» **DIRECTIVE**
Skip the pictures and quote all of the lines exactly.

[start]

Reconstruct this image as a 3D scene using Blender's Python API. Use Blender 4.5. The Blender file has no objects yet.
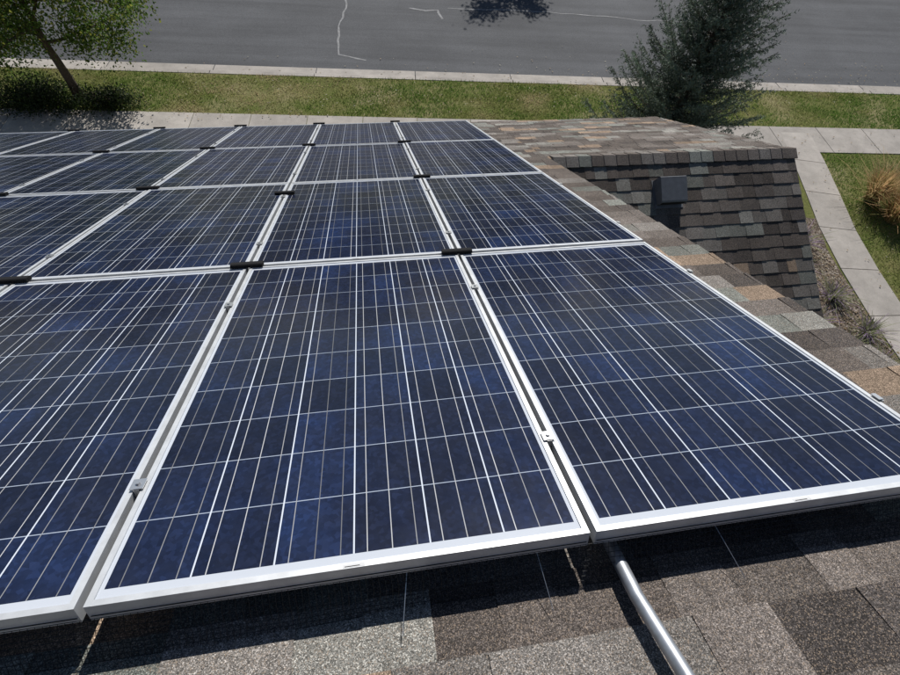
import bpy, math, numpy as np
from mathutils import Matrix, Vector
rng=np.random.default_rng(7)
SC=bpy.context.scene
TH=math.atan(0.5); CS=math.cos(TH); SN=math.sin(TH)
Z0=7.124            # height of roof reference plane origin (glass plane of the array)
RN=-0.13            # shingle surface below glass plane
# ---------------------------------------------------------------- frames
FR=Matrix(((1,0,0,0),(0,CS,SN,0),(0,-SN,CS,Z0),(0,0,0,1)))           # main roof frame u,v,n
VR=4.48                                                              # wing ridge position (v)
ridgeY=VR*CS+RN*SN; ridgeZ=Z0-VR*SN+RN*CS
FW=Matrix(((-1,0,0,4.3),(0,-CS,-SN,ridgeY),(0,-SN,CS,ridgeZ),(0,0,0,1))) # wing near slope frame
# ---------------------------------------------------------------- node helper
class NT:
    def __init__(s,name):
        s.m=bpy.data.materials.new(name); s.m.use_nodes=True
        s.t=s.m.node_tree; s.b=s.t.nodes['Principled BSDF']; s.out=s.t.nodes['Material Output']
    def n(s,typ,**kw):
        nd=s.t.nodes.new(typ)
        for k,v in kw.items(): setattr(nd,k,v)
        return nd
    def set(s,sock,v):
        if hasattr(v,'is_output'): s.t.links.new(v,sock)
        elif v is not None: sock.default_value=v
    def math(s,op,a,b=None,c=None,clamp=False):
        nd=s.n('ShaderNodeMath',operation=op,use_clamp=clamp)
        s.set(nd.inputs[0],a)
        if b is not None: s.set(nd.inputs[1],b)
        if c is not None: s.set(nd.inputs[2],c)
        return nd.outputs[0]
    def mix(s,f,a,b,blend='MIX'):
        nd=s.n('ShaderNodeMix',data_type='RGBA',blend_type=blend)
        s.set(nd.inputs[0],f); s.set(nd.inputs[6],a); s.set(nd.inputs[7],b)
        return nd.outputs[2]
    def noise(s,scale,detail=4,rough=.5,vec=None,dist=0):
        nd=s.n('ShaderNodeTexNoise'); nd.inputs['Scale'].default_value=scale
        nd.inputs['Detail'].default_value=detail; nd.inputs['Roughness'].default_value=rough
        nd.inputs['Distortion'].default_value=dist
        s.set(nd.inputs['Vector'],vec if vec is not None else s.obj()); return nd.outputs['Fac']
    def vor(s,scale,vec=None,out='Color',feature='F1'):
        nd=s.n('ShaderNodeTexVoronoi',feature=feature); nd.inputs['Scale'].default_value=scale
        s.set(nd.inputs['Vector'],vec if vec is not None else s.obj()); return nd.outputs[out]
    def obj(s):
        if not hasattr(s,'_o'): s._o=s.n('ShaderNodeTexCoord').outputs['Object']
        return s._o
    def ramp(s,f,stops,interp='LINEAR'):
        nd=s.n('ShaderNodeValToRGB'); cr=nd.color_ramp; cr.interpolation=interp
        while len(cr.elements)<len(stops): cr.elements.new(.5)
        for e,(p,c) in zip(cr.elements,stops):
            e.position=p; e.color=(c,c,c,1) if isinstance(c,(int,float)) else (*c,1)
        s.set(nd.inputs[0],f); return nd.outputs[0]
    def attr(s,name='Col'):
        return s.n('ShaderNodeAttribute',attribute_name=name).outputs['Color']
    def bump(s,h,strength=.5,dist=.01):
        nd=s.n('ShaderNodeBump'); nd.inputs['Strength'].default_value=strength; nd.inputs['Distance'].default_value=dist
        s.set(nd.inputs['Height'],h); s.t.links.new(nd.outputs[0],s.b.inputs['Normal'])
    def rough(s,r): s.set(s.b.inputs['Roughness'],r)
    def metal(s,r): s.b.inputs['Metallic'].default_value=r
    def spec(s,r): s.b.inputs['Specular IOR Level'].default_value=r
def C(*a): return (*a,1)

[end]

» **REPLY**
Reconstruct this image as a 3D scene using Blender's Python API. Use Blender 4.5. The Blender file has no objects yet.
import bpy, math, numpy as np
from mathutils import Matrix, Vector
rng=np.random.default_rng(7)
SC=bpy.context.scene
TH=math.atan(0.5); CS=math.cos(TH); SN=math.sin(TH)
Z0=7.124            # height of roof reference plane origin (glass plane of the array)
RN=-0.13            # shingle surface below glass plane
# ---------------------------------------------------------------- frames
FR=Matrix(((1,0,0,0),(0,CS,SN,0),(0,-SN,CS,Z0),(0,0,0,1)))           # main roof frame u,v,n
VR=4.48                                                              # wing ridge position (v)
ridgeY=VR*CS+RN*SN; ridgeZ=Z0-VR*SN+RN*CS
FW=Matrix(((-1,0,0,4.3),(0,-CS,-SN,ridgeY),(0,-SN,CS,ridgeZ),(0,0,0,1))) # wing near slope frame
# ---------------------------------------------------------------- node helper
class NT:
    def __init__(s,name):
        s.m=bpy.data.materials.new(name); s.m.use_nodes=True
        s.t=s.m.node_tree; s.b=s.t.nodes['Principled BSDF']; s.out=s.t.nodes['Material Output']
    def n(s,typ,**kw):
        nd=s.t.nodes.new(typ)
        for k,v in kw.items(): setattr(nd,k,v)
        return nd
    def set(s,sock,v):
        if hasattr(v,'is_output'): s.t.links.new(v,sock)
        elif v is not None: sock.default_value=v
    def math(s,op,a,b=None,c=None,clamp=False):
        nd=s.n('ShaderNodeMath',operation=op,use_clamp=clamp)
        s.set(nd.inputs[0],a)
        if b is not None: s.set(nd.inputs[1],b)
        if c is not None: s.set(nd.inputs[2],c)
        return nd.outputs[0]
    def mix(s,f,a,b,blend='MIX'):
        nd=s.n('ShaderNodeMix',data_type='RGBA',blend_type=blend)
        s.set(nd.inputs[0],f); s.set(nd.inputs[6],a); s.set(nd.inputs[7],b)
        return nd.outputs[2]
    def noise(s,scale,detail=4,rough=.5,vec=None,dist=0):
        nd=s.n('ShaderNodeTexNoise'); nd.inputs['Scale'].default_value=scale
        nd.inputs['Detail'].default_value=detail; nd.inputs['Roughness'].default_value=rough
        nd.inputs['Distortion'].default_value=dist
        s.set(nd.inputs['Vector'],vec if vec is not None else s.obj()); return nd.outputs['Fac']
    def vor(s,scale,vec=None,out='Color',feature='F1'):
        nd=s.n('ShaderNodeTexVoronoi',feature=feature); nd.inputs['Scale'].default_value=scale
        s.set(nd.inputs['Vector'],vec if vec is not None else s.obj()); return nd.outputs[out]
    def obj(s):
        if not hasattr(s,'_o'): s._o=s.n('ShaderNodeTexCoord').outputs['Object']
        return s._o
    def ramp(s,f,stops,interp='LINEAR'):
        nd=s.n('ShaderNodeValToRGB'); cr=nd.color_ramp; cr.interpolation=interp
        while len(cr.elements)<len(stops): cr.elements.new(.5)
        for e,(p,c) in zip(cr.elements,stops):
            e.position=p; e.color=(c,c,c,1) if isinstance(c,(int,float)) else (*c,1)
        s.set(nd.inputs[0],f); return nd.outputs[0]
    def attr(s,name='Col'):
        return s.n('ShaderNodeAttribute',attribute_name=name).outputs['Color']
    def bump(s,h,strength=.5,dist=.01):
        nd=s.n('ShaderNodeBump'); nd.inputs['Strength'].default_value=strength; nd.inputs['Distance'].default_value=dist
        s.set(nd.inputs['Height'],h); s.t.links.new(nd.outputs[0],s.b.inputs['Normal'])
    def rough(s,r): s.set(s.b.inputs['Roughness'],r)
    def metal(s,r): s.b.inputs['Metallic'].default_value=r
    def spec(s,r): s.b.inputs['Specular IOR Level'].default_value=r
def C(*a): return (*a,1)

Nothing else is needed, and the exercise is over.